La liturgia de Sokolov
El pianista ruso se toma tan en serio su oficio que ni toca de trámite ni compone caprichosamente un programa
Los recitales de Grigori Sokolov tienen algo, o mucho, de liturgia. A un lado, sus fieles. Al otro, sobre el escenario, el pianista ruso ejerciendo en la penumbra (nada de focos para iluminarlo) de sobrio e impasible celebrante. El ruso, además, nunca decepciona: se toma su oficio tan en serio que es incapaz de tocar de trámite, o de construir un programa caprichosamente, o pensando únicamente en su lucimiento. A Madrid ha venido, por ejemplo, con una secuencia de obras que ratifica que, además de poseer unos dedos certeros, sesudos y ágiles, su cerebro también está muy bien temperado.
De entrada, la ortodoxia de la sonata clásica expuesta por Mozart casi con los recursos didácticos de un maestro de escuela, seguida de dos incursiones en territorios mucho más turbios y ambiguos: el luminoso Do mayor de la Sonata K. 545 versusel sombrío arcaísmo en Do menor del díptico formado por la Sonata y la Fantasía K. 457 y 475, emparejadas como ya lo estuvieron en la primera edición de Artaria. Tras el descanso, la sonata que ejerce de gozne entre los dos últimos estilos beethovenianos, la op. 90 (en Mi menor), como preludio natural de su despedida del género, la op. 111 (de nuevo en Do menor), ambas en solo dos movimientos: el trampolín como paso previo del salto definitivo al vacío. El conjunto forma un todo orgánico, coherente, incontestable.
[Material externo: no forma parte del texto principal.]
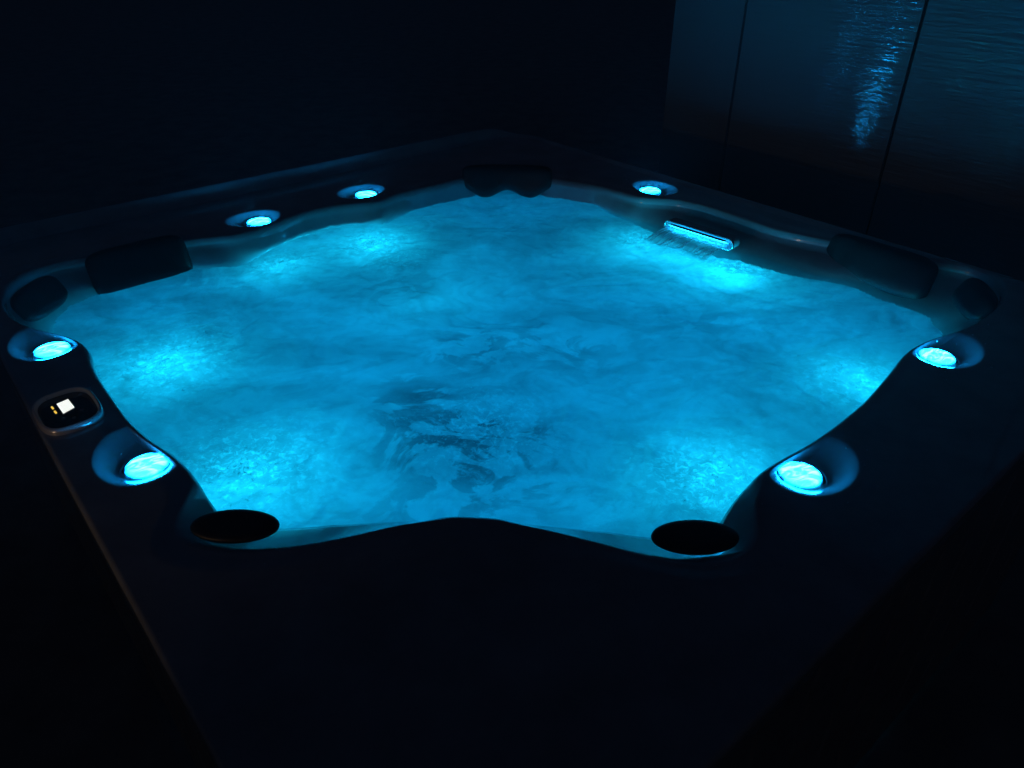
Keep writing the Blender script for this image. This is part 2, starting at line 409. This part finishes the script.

Lo que mejor tocó Sokolov en la primera parte fueron la Fantasía y el movimiento lento de la Sonata en Do menor, que contienen la música más visionaria. Por buscarle un pero, su versión se habría beneficiado de menos pedal y de que los trascendentes silencios hubieran tenido un mayor peso específico. En la Sonata op. 90, el ruso buscó y encontró sus leves destellos schumannianos, pero su propósito fue depositarnos naturalmente en el umbral de la op. 111, que conoció en sus manos momentos deslumbrantes, tanto en lo conceptual como en la dimensión tímbrica de la música. Las variaciones del segundo movimiento sonaron a una lenta plegaria, a un ritual salvífico y doloroso oficiado por un sumo sacerdote que hizo más pertinentes que nunca las palabras de Thomas Mann en su Doktor Faustus: “Este segundo, enorme movimiento pone a la sonata punto final, y no hay retorno posible. Y cuando decía ‘la sonata’, entiéndase bien que no se refería en concreto a esta Sonata en Do menor, sino a la sonata en sí, considerada como forma artística tradicional. La sonata terminaba aquí, había sido conducida a su término, había completado su destino y alcanzado su meta, se elevaba y se disolvía: se despedía, en fin”.
¿Qué puede tocarse después? Nada. O, en todo caso, la última propina que, con su imperturbable generosidad, ofreció Sokolov: los 13 desnudos compases del Preludio núm. 20 de Chopin, en Do menor. Pero antes sonaron otras cinco de Schubert (Momento musical núm. 1), Chopin (Nocturnos op. 32), Rameau (L’Indiscrète) y Schumann (Arabeske) que tuvieron algo de sacrilegio. El ensimismado patriarca de la Iglesia Pianística Rusa ofrecía a sus devotos y fervorosos feligreses mucho más de lo que puede humanamente asimilarse.